Leadership & Strategy
From nuclear physics to AI strategy, Navy EOD Senior Chief Danny Dopler reveals the CODE system, Collect, Organize, Distill, Express, that turns information overload into operational mastery faster than you think.

Daniel Dopler
Apr 10, 2026

How I Learn Anything Fast: From EOD to AI Strategy (Through the OODA Loop)
I've had to learn everything from parachuting to nuclear physics to AI. Fast, under pressure, and with real consequences.
The method I use isn't talent. It's a system.
And at its core, it's about moving through the OODA Loop faster than the problem in front of you.
Because in any environment, combat, business, or technology, the person who cycles faster wins.
Where It Started
In EOD school, the pace forces you to figure out how to learn quickly, or not at all.
The pipeline runs about 35 weeks, with 2–5 assessments every week. If you fail a test, you retest the next day. Fail again, you roll back. Fail again, you're out.
There's no room for "eventually figuring it out."
You either adapt your learning process, or you fall behind the pace of the system.
The Real Game: Speed of Adaptation
Most people think learning is about understanding more.
It's not.
It's about how quickly you can take in information, make sense of it, act on it, and adjust.
That's the OODA Loop: Observe, Orient, Decide, Act. Then repeat.
The faster you cycle, the more advantage you create.
The System I Use: CODE
Over time, I built a simple system to move through that loop faster. I call it CODE:
Collect → Organize → Distill → Express
C — Collect (Observe): Gather information quickly. Don't try to master it yet. Speed matters more than perfection at this stage.

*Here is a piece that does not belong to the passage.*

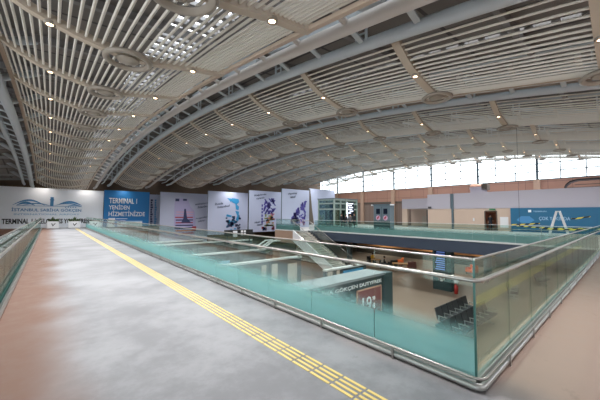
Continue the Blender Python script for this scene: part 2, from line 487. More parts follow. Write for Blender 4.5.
# walls
struct('wall_back', B(-14, 43, 43, 43.4, -4, 10), M['brownwall'])
struct('wall_added_front', B(-14, 44, -10.5, -10.05, -4, 4.2), M['brownwall'])  # unseen wall behind the camera, added to darken reflections in the glass
struct('wall_left', B(-14.3, -14, 10, 43.4, -4, 10), M['brownwall'])
struct('wall_right_lower', B(42.02, 42.4, -10, 43, 0, 3.7), M['lowwall'])
struct('wall_right_upper', B(42.0, 42.4, -10, 43, 3.75, 5.75), M['terra'])
struct('wall_below_gallery', B(42, 42.4, -10, 43, -4, -.01), M['brownwall'])
struct('wall_right_head', B(42.0, 42.4, -10, 43, 9.3, 12), M['brownwall'])
struct('trim_5', B(41.9, 42.0, -10, 43, 3.62, 3.82), M['recess'])
mull = [0.95+6.08*i for i in range(-2, 8)]
mb = MB()
for y in mull: mb.box(41.7, 42.0, y-.3, y+.3, 0, 5.75)
struct('trim_6', mb, M['column'])
for n, (a, b_) in enumerate(zip(mull, mull[1:])):
    if b_ < -2: continue
    w = tag(MB().box(42.1, 42.13, a+.1, b_-.1, 5.8, 9.3).build('window_%d' % (n+1), M['winglass']), kind='structure')
    f = MB()
    f.box(42.0, 42.2, a-.14, a+.1, 5.75, 9.3)
    for q in range(1, 3): f.box(42.04, 42.12, a+(b_-a)*q/3-.05, a+(b_-a)*q/3+.05, 5.8, 9.3)
    for z in (5.78, 6.7, 7.6, 8.5): f.box(41.98, 42.12, a+.1, b_-.1, z-.055, z+.055)
    f.build('window_frame', M['cabinet'], w)

# ------------------------------------------------------------------ tactile strips
def tactile(name, label, p0, p1, width, along):
    mb = MB(); L_ = p1-p0; n = int(L_/.281)
    for i in range(n):
        for j in range(4):
            a = p0+i*.281+.012; b_ = p0+(i+1)*.281-.012
            c = width[0]+j*(width[1]-width[0]-.03)/3
            if along == 'y': mb.box(c, c+.03, a, b_, 0, .005)
            else: mb.box(a, b_, c, c+.03, 0, .005)
    return tag(mb.build(name, M['yellow']), label, 'tactile paving')
tactile('tactile_strip', 'yellow four-bar tactile guide strip running the length of the grey walkway', .25, 38.0, (2.055, 2.275), 'y')
tactile('tactile_strip', 'yellow tactile guide strip crossing right beside the clear glass railing, seen mirrored in it', 2.3, 22, (-.07, .16), 'x')

# ------------------------------------------------------------------ glass railings
def arc_corner(x, y, r, z, n=6):
    """corner between a run coming down -Y on x and leaving +X on y"""
    return [(x+r-r*math.cos(a), y+r-r*math.sin(a), z) for a in [math.pi/2*i/n for i in range(n+1)]]
def outer_corner(x, y, r, z, n=6):
    return arc_corner(x, y, r, z, n)
t = thing('glass_railing', 'L-shaped glass railing around the near void, frosted aqua along the walkway', 'railing', (RX, RY, 0))
o = Vector((RX, RY, 0))
def LP(pts): return [tuple(Vector(p)-o) for p in pts]
YE = 39.1; XE = EX-.1
MB().tube(LP([(RX-.06, YE, 1.0)]+arc_corner(RX-.06, RY-.06, .08, 1.0)+[(XE, RY-.06, 1.0)]), .021, 12).build('handrail', M['steel'], t)
MB().tube(LP([(RX, YE, 1.187), (RX, RY+.01, 1.187)]), .012, 8).build('top_rail', M['steel'], t)
MB().tube(LP([(RX+.0, RY, 1.187), (XE, RY, 1.187)]), .012, 8).build('top_rail', M['steel'], t)
MB().tube(LP([(RX-.075, YE, .125)]+arc_corner(RX-.075, RY-.075, .09, .125)+[(XE, RY-.075, .125)]), .014, 10).build('kick_rail', M['steel'], t)
MB().tube(LP([(RX-.055, YE, .042)]+arc_corner(RX-.055, RY-.055, .07, .042)+[(XE, RY-.055, .042)]), .032, 10).build('base_rail', M['steel2'], t)
# base channel holding the glass, tan floor lip
MB().box(-.02, .03, 0, YE-RY, 0.001, .10).box(0.03, XE-RX, -.02, .03, 0.001, .10).build('base_channel', M['steel2'], t)
MB().box(.035, .06, 0.07, YE-RY, 0.001, .05).box(0.07, XE-RX, .032, .075, 0.001, .1).build('floor_lip', M['copper'], t)
ny = int((YE-RY)/1.12)
def post(px, py, axis):
    m_ = MB()
    if axis == 'y':
        m_.box(px-.10, px-.085, py-.012, py+.012, .0, .13); m_.bar((px-.10, py, .955-.0), (px, py, .93), .012, .012)
    return m_
for i in range(ny):
    a = i*1.12; b_ = a+1.105
    MB().box(-.006, .006, a+(.012 if i == 0 else 0), b_, .10, 1.178).build('glass_panel', M['glassfrost'], t)
    br = MB(); yb = a+.30
    br.tube([(-.06, yb, .98), (-.05, yb, .955), (.0, yb, .95)], .008, 6); br.tube([(-.012, yb, .95), (.03, yb, .95)], .020, 8)
    if i < 30: br.build('handrail_bracket', M['steel'], t)
    if i % 1 == 0 and i < 33:
        MB().box(-.098, -.085, yb+.5, yb+.525, .0, .12).build('kick_rail_post', M['steel'], t)
nx = int((XE-RX)/1.12)
for i in range(nx):
    a = i*1.12+(.012 if i == 0 else 0); b_ = i*1.12+1.105
    MB().box(a, b_, -.006, .006, .10, 1.178).build('glass_panel', M['glass'], t)
    br = MB(); xb = i*1.12+.22
    br.tube([(xb, -.06, .98), (xb, -.05, .955), (xb, .0, .95)], .008, 6); br.tube([(xb, -.012, .95), (xb, .03, .95)], .020, 8)
    br.build('handrail_bracket', M['steel'], t)
    MB().box(xb+.5, xb+.525, -.098, -.085, .0, .12).build('kick_rail_post', M['steel'], t)
MB().box(-.008, .008, -.008, .010, .10, 1.178).build('glass_edge', M['edgegreen'], t)

t = thing('glass_railing', 'clear glass railing with steel handrail along the left side of the grey walkway', 'railing', (LX, 0, 0))
MB().tube([(.09, 0, .98), (.09, 39.1, .98)], .024, 12).build('handrail', M['steel'], t)
MB().tube([(0, 0, 1.19), (0, 39.1, 1.19)], .015, 8).build('top_rail', M['steel'], t)
MB().tube([(.10, 0, .135), (.10, 39.1, .135)], .020, 10).build('kick_rail', M['steel'], t)
MB().tube([(.07, 0, .05), (.07, 39.1, .05)], .042, 10).build('base_rail', M['steel2'], t)
MB().box(-.03, .02, 0, 39.1, 0.001, .10).build('base_channel', M['edgegreen'], t)
for i in range(34):
    a = i*1.12
    MB().box(-.006, .006, a, a+1.105, .10, 1.175).build('glass_panel', M['glass'], t)
    MB().tube([(.09, a+.3, .955), (.07, a+.3, .925), (-.03, a+.3, .92)], .010, 6).build('handrail_bracket', M['steel'], t)

t = thing('glass_railing', 'green tinted glass railing along the dark edge of the far gallery', 'railing', (EX, RY, 0))
MB().tube([(.08, 0, .82), (.08, 20.6, .82)], .02, 8).build('handrail', M['steel'], t)
MB().tube([(0.025, .1, 1.06), (0.025, 20.6, 1.06)], .012, 6).build('top_rail', M['trimwhite'], t)
for i in range(18):
    MB().box(.02, .03, .15+i*1.13, 1.274+i*1.13, .0, 1.06).build('glass_panel', M['glassfar'], t)
t = thing('glass_railing', 'teal glass railing on the landing left of the staircase top', 'railing', (18.75, 21.6, 0))
MB().tube([(0.025, 0, 1.12), (0.025, 3.98, 1.12)], .015, 6).build('top_rail', M['steel'], t)
for i in range(4): MB().box(.02, .03, i*.995, i*.995+.99, 0, 1.12).build('glass_panel', M['glassfar'], t)

# ------------------------------------------------------------------ hoardings & banners
WY = 41.6
t = thing('white_hoarding', 'white hoarding wall with a blue airport skyline logo at the end of the walkway', 'hoarding', (0, WY, 0))
MB().box(-11, 4.85, 0, .2, 0.001, 4.3).build('panel', M['whitewall'], t)
def wt(body, m, x0, x1, z0, z1, par=t, nm='lettering', y=-.012, **k): return text_obj(nm, body, m, par, '-y', x1-x0, z1-z0, (x0, y, z0), **k)
wt('İSTANBUL SABİHA GÖKÇEN', M['logo'], -2.95, 2.75, 1.70, 2.18)
wt('INTERNATIONAL AIRPORT', M['palelogo'], -2.75, 2.6, 1.38, 1.55)
wt('TERMINAL 1 WELCOMES YOU AFRESH', M['blacktext'], -3.6, 3.75, .46, 1.0, bold=.035)
lg = MB()
def arcband(x0, x1, zb, h, th, n=16):
    top = []; bot = []
    for i in range(n+1):
        s = i/n; x = x0+(x1-x0)*s; z = zb+h*math.sin(math.pi*s)
        top.append((x, z)); bot.append((x, z-th*(math.sin(math.pi*s)+.12)))
    for i in range(n):
        lg.prism([bot[i], bot[i+1], top[i+1], top[i]], 'y', -.02, -.002)
arcband(-2.9, -.4, 2.42, .62, .16); arcband(-2.6, -1.2, 2.42, .38, .22); arcband(-2.2, .1, 2.38, .30, .10)
arcband(.6, 2.8, 2.5, .48, .20); arcband(.3, 2.75, 2.4, .34, .08); arcband(1.5, 2.7, 2.38, .2, .1)
lg.box(.02, .30, -.02, -.002, 2.36, 3.35); lg.box(-.03, .35, -.02, -.002, 3.0, 3.1); lg.box(-2.6, 2.8, -.02, -.002, 2.34, 2.38)
for i in range(5): lg.box(1.3+.22*i, 1.4+.22*i, -.02, -.002, 2.22, 2.31)
lg.build('skyline_logo', M['logo'], t)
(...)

O — Organize (Orient): Break information into structure. Build rough frameworks that give you about 80% clarity. This is where chaos becomes something you can work with.
D — Distill (Decide): Strip it down to essentials. Close your notes. Take a blank sheet of paper. Work through the problem from memory. This is where you decide what actually matters, and where your gaps are exposed.
E — Express (Act): Teach it. Apply it. Stress test it. If you can't explain it simply, you don't understand it yet. Then you cycle again. Faster each time.
Learning at the Edge
I used this process while working with CBRN threats and training at the national labs.
I had to learn enough nuclear physics to ask meaningful questions to world-class scientists, and then translate their answers into something operators could actually use.
That forced two levels of understanding: depth to engage experts, and simplicity to teach others.
The second one is harder. It forces you to complete the loop, not just stay stuck in observation.
What Learning Actually Feels Like
When I first learned to jump out of an airplane, I wasn't thinking about the view.
I had a sequence: stabilize, check instructor, check altitude, execute turns, repeat.
That was it. No awareness. Just execution.
It wasn't until several jumps later that I could actually see what was happening around me. Because the fundamentals had become automatic.
The Key Insight
Repetition compresses the loop.
At first, every step is slow and deliberate. Over time, observation becomes faster, orientation becomes intuitive, decisions become clearer, and actions become automatic.
That's when you create separation.
Why This Matters in Business and AI
Most teams move too slowly through the loop. They overanalyze, wait for perfect information, delay decisions, and hesitate to act. Meanwhile, the environment keeps moving.
In AI, this is even more pronounced: tools evolve weekly, data is incomplete, and clarity never fully arrives.
The advantage doesn't go to the team that knows the most. It goes to the team that learns and adapts the fastest.
The Takeaway
You don't win by being right. You win by learning faster than the problem changes.
The environment changes. The tools change. But the loop, and how fast you move through it, doesn't.